Stilistisch war der 2008 verstorbene Nordgren ein Einzelgänger, er passte sich keiner Schule oder Traditionslinie an. Seine Musik entstammt seinem Inneren und reißt mit einer Vitalität und glühenden Lebendigkeit mit, ist erfüllt von kompromissloser Ungebundenheit, Zwanglosigkeit und Natürlichkeit. Alles befindet sich im Kontinuum, eines resultiert wie selbstverständlich aus dem anderen. Dabei ist der Grundgestus das, was wir als „nordisch“ bezeichnen würden: düster und nach unten gerichtet. Die Musik ist mystisch, umnebelt, geheimnisvoll brodelnd und im Verborgenen polternd; sie ist nicht direkt und schon gar nicht erwartungsgemäß, immer findet sie einen verhüllten und doch unmittelbaren Weg, erreicht so ungeahnte Wirkung.
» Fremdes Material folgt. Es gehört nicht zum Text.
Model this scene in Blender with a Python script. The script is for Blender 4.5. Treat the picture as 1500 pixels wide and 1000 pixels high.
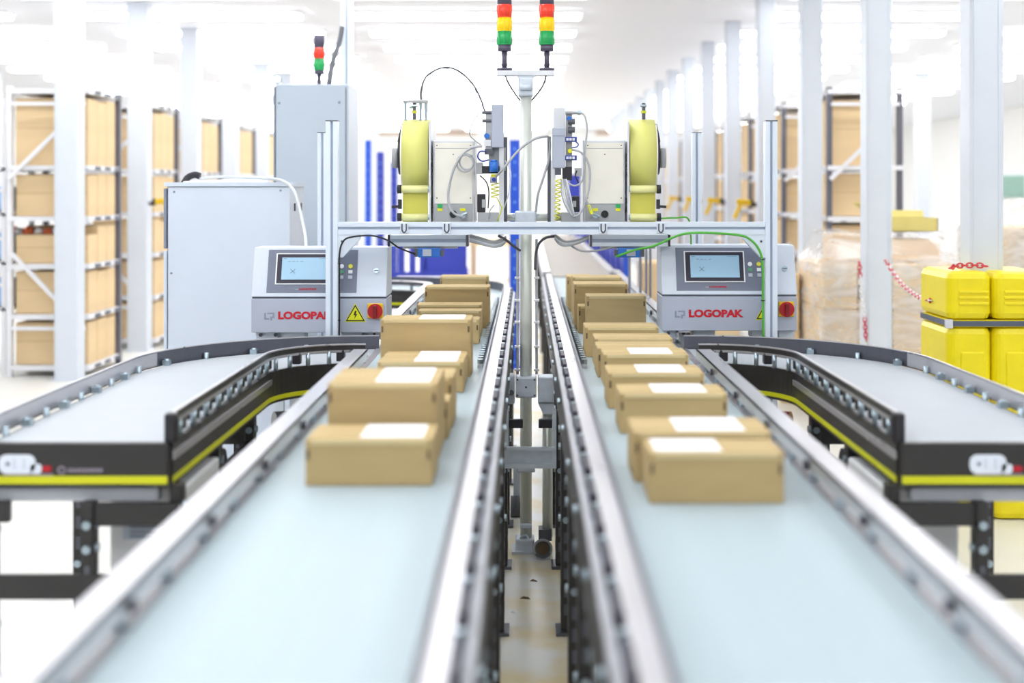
import bpy, math, random
from mathutils import Vector, Matrix
random.seed(7)
PI = math.pi
S = bpy.context.scene
COL = S.collection
for o in list(bpy.data.objects):
    bpy.data.objects.remove(o)

# ------------------------------------------------------------------ camera, sky, exposure
F = 2000.0                      # focal length in pixels of a 1500 px wide frame
HC = 1.61                       # camera height
cd = bpy.data.cameras.new('camera'); cam = bpy.data.objects.new('camera', cd); COL.objects.link(cam)
cam.location = (0, 0, HC); cam.rotation_euler = (PI/2, 0, 0)
cd.sensor_width = 36; cd.lens = 48
cd.shift_x = -0.014; cd.shift_y = -0.148
cd.clip_start = .05; cd.clip_end = 200
cd.dof.use_dof = True; cd.dof.focus_distance = 6.0; cd.dof.aperture_fstop = 1.4
S.camera = cam
wd = bpy.data.worlds.new('sky'); S.world = wd; wd.use_nodes = True
bg = wd.node_tree.nodes['Background']; bg.inputs[0].default_value = (.93, .97, 1, 1); bg.inputs[1].default_value = 0.6
S.view_settings.view_transform = 'Standard'; S.view_settings.look = 'None'
S.view_settings.gamma = 1; S.view_settings.use_curve_mapping = False
S.view_settings.exposure = 0.30
LAMP = 9.0                     # brightness of the ceiling tubes

# ------------------------------------------------------------------ materials
def lin(c):
    c = c/255.0
    return c/12.92 if c <= .04045 else ((c+.055)/1.055)**2.4
def rgb(r, g, b): return (lin(r), lin(g), lin(b), 1)
M = {}
def mat(name, c, rough=.5, metal=0, var=.05, scale=8, bump=0, spec=.5, emit=0, alpha=1, trans=0, stretch=(1, 1, 1), rvar=0):
    m = bpy.data.materials.new(name); m.use_nodes = True
    nt = m.node_tree; b = nt.nodes['Principled BSDF']
    col = rgb(*c)
    b.inputs['Roughness'].default_value = rough; b.inputs['Metallic'].default_value = metal
    b.inputs['Specular IOR Level'].default_value = spec; b.inputs['Alpha'].default_value = alpha
    b.inputs['Transmission Weight'].default_value = trans
    tc = nt.nodes.new('ShaderNodeTexCoord'); mp = nt.nodes.new('ShaderNodeMapping'); nz = nt.nodes.new('ShaderNodeTexNoise')
    mp.inputs['Scale'].default_value = stretch
    nz.inputs['Scale'].default_value = scale; nz.inputs['Detail'].default_value = 4
    nt.links.new(tc.outputs['Object'], mp.inputs[0]); nt.links.new(mp.outputs[0], nz.inputs['Vector'])
    rp = nt.nodes.new('ShaderNodeValToRGB')
    rp.color_ramp.elements[0].position = .3; rp.color_ramp.elements[1].position = .7
    rp.color_ramp.elements[0].color = tuple(x*(1-var) for x in col[:3])+(1,)
    rp.color_ramp.elements[1].color = tuple(min(1, x*(1+var)) for x in col[:3])+(1,)
    nt.links.new(nz.outputs[0], rp.inputs[0]); nt.links.new(rp.outputs[0], b.inputs['Base Color'])
    if rvar:
        mr = nt.nodes.new('ShaderNodeMapRange'); mr.inputs[3].default_value = rough-rvar; mr.inputs[4].default_value = rough+rvar
        nt.links.new(nz.outputs[0], mr.inputs[0]); nt.links.new(mr.outputs[0], b.inputs['Roughness'])
    if bump:
        bp = nt.nodes.new('ShaderNodeBump'); bp.inputs['Strength'].default_value = bump; bp.inputs['Distance'].default_value = .01
        nt.links.new(nz.outputs[0], bp.inputs['Height']); nt.links.new(bp.outputs[0], b.inputs['Normal'])
    if emit:
        b.inputs['Emission Color'].default_value = col; b.inputs['Emission Strength'].default_value = emit
    M[name] = m
    return m
fm = mat('floor', (230, 228, 221), .32, var=.05, scale=1.3, rvar=.06)
nt = fm.node_tree; bs = nt.nodes['Principled BSDF']; ramp = [n for n in nt.nodes if n.type == 'VALTORGB'][0]
geo = nt.nodes.new('ShaderNodeNewGeometry'); sep = nt.nodes.new('ShaderNodeSeparateXYZ'); ab = nt.nodes.new('ShaderNodeMath'); ab.operation = 'ABSOLUTE'
mr = nt.nodes.new('ShaderNodeMapRange'); mr.inputs[1].default_value = .15; mr.inputs[2].default_value = .8; mr.inputs[3].default_value = 1; mr.inputs[4].default_value = 0
dn = nt.nodes.new('ShaderNodeTexNoise'); dn.inputs['Scale'].default_value = 3.5; dn.inputs['Detail'].default_value = 6
dr = nt.nodes.new('ShaderNodeMapRange'); dr.inputs[1].default_value = .42; dr.inputs[2].default_value = .62
mu = nt.nodes.new('ShaderNodeMath'); mu.operation = 'MULTIPLY'; mixc = nt.nodes.new('ShaderNodeMixRGB'); mixc.inputs[2].default_value = rgb(220, 202, 158)
for a, b_ in ((geo.outputs['Position'], sep.inputs[0]), (sep.outputs[0], ab.inputs[0]), (ab.outputs[0], mr.inputs[0]), (geo.outputs['Position'], dn.inputs['Vector']),
              (dn.outputs[0], dr.inputs[0]), (mr.outputs[0], mu.inputs[0]), (dr.outputs[0], mu.inputs[1]), (mu.outputs[0], mixc.inputs[0]), (ramp.outputs[0], mixc.inputs[1]), (mixc.outputs[0], bs.inputs['Base Color'])):
    nt.links.new(a, b_)
mat('ceiling', (244, 245, 250), .9, var=.01)
mat('wall', (246, 245, 243), .8, var=.02)
mat('wall_trim', (198, 170, 148), .7)
mat('column', (216, 222, 231), .45, var=.015)
mat('tube_glow', (250, 252, 255), .5, emit=LAMP)
mat('lamp_white', (240, 240, 240), .5)
mat('belt', (173, 188, 194), .42, var=.02, scale=3, stretch=(6, .3, 1), spec=.12)
mat('belt_grey', (150, 142, 132), .5, var=.06)
mat('side_belt', (177, 182, 188), .45, var=.02, spec=.1)
mat('black_panel', (46, 44, 44), .38, var=.08)
mat('black', (34, 33, 40), .45)
mat('navy_black', (36, 32, 52), .5)
mat('yellow_tape', (214, 216, 20), .45, var=.03)
mat('aluminium', (214, 216, 222), .32, metal=.85, var=.04, scale=30, stretch=(1, .05, 1))
mat('rail_steel', (200, 198, 202), .3, metal=.7, var=.05, scale=20, stretch=(1, .1, 1), rvar=.08)
mat('dark_steel', (96, 98, 108), .35, metal=.6)
mat('ledge_steel', (168, 168, 174), .45, metal=.5)
mat('tray', (206, 210, 220), .5)
mat('zinc', (170, 186, 196), .3, metal=.8, var=.1, scale=20)
mat('galvanised', (218, 222, 214), .36, metal=.3, var=.12, scale=14, stretch=(1, 1, .15))
mat('profile', (224, 233, 245), .38, metal=.25, var=.02)
mat('profile_groove', (160, 172, 192), .5, metal=.2)
mat('grey_casting', (204, 212, 222), .5, metal=.3, var=.06, scale=30)
mat('machine_grey', (168, 170, 172), .5, metal=.2)
mat('cover_beige', (238, 234, 222), .4, metal=.1, var=.03, scale=12)
mat('plate_light', (216, 218, 222), .35, metal=.35)
mat('console_light', (204, 212, 224), .5, var=.015)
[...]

Am dunkelsten ist wohl das Konzert für die linke Hand nach der von Lafcadio Hearn aufgezeichneten japanischen Geistergeschichte Der Leichenreiter: Wie bildhaft all der Schrecken und die Furcht sich zeigen, beinahe sieht man die Geschichte vor sich ablaufen! Herausragend ist Nordgrens Umgang mit dem kleinbesetzten Kammerorchester, hier aus neunzehn Streichern bestehend, denn jeder hat eine eigene Stimme, und so entsteht eine multiple Klanglava, die manche Komposition für großes Symphonieorchester an Volumen spielend überbietet. Weder die Solokonzerte, noch die Lieder sind auf virtuosen Effekt oder Zurschaustellung aus, alles dreht sich um den musikalischen Sinn und die Stimmigkeit und Stringenz der Aussage.

Bis zu Nordgrens Tod arbeitete Juha Kangas an erster Stelle mit dem Komponisten zusammen, bei allen hier zu hörenden Werken leitete er die Uraufführung. Das Resultat aus der engen Kooperation und Kangas’ unbestechlichen Gespür für den Ausgleich zwischen horizontalem (Melodie) und vertikalem (Harmonie) Druck, für Bogen und Phrasierung sowie für die Korrelation des Ganzen als Einheit ist schlichtweg überwältigend. Henri Sigfridsson und Monica Groop passen sich beide selbstlos in das dichte Geflecht ein und finden ihren hervorgehobenen Platz in einer Einheit, die vollkommen aufeinander abgestimmt ist und an der absolut nichts auch nur ansatzweise auszusetzen wäre.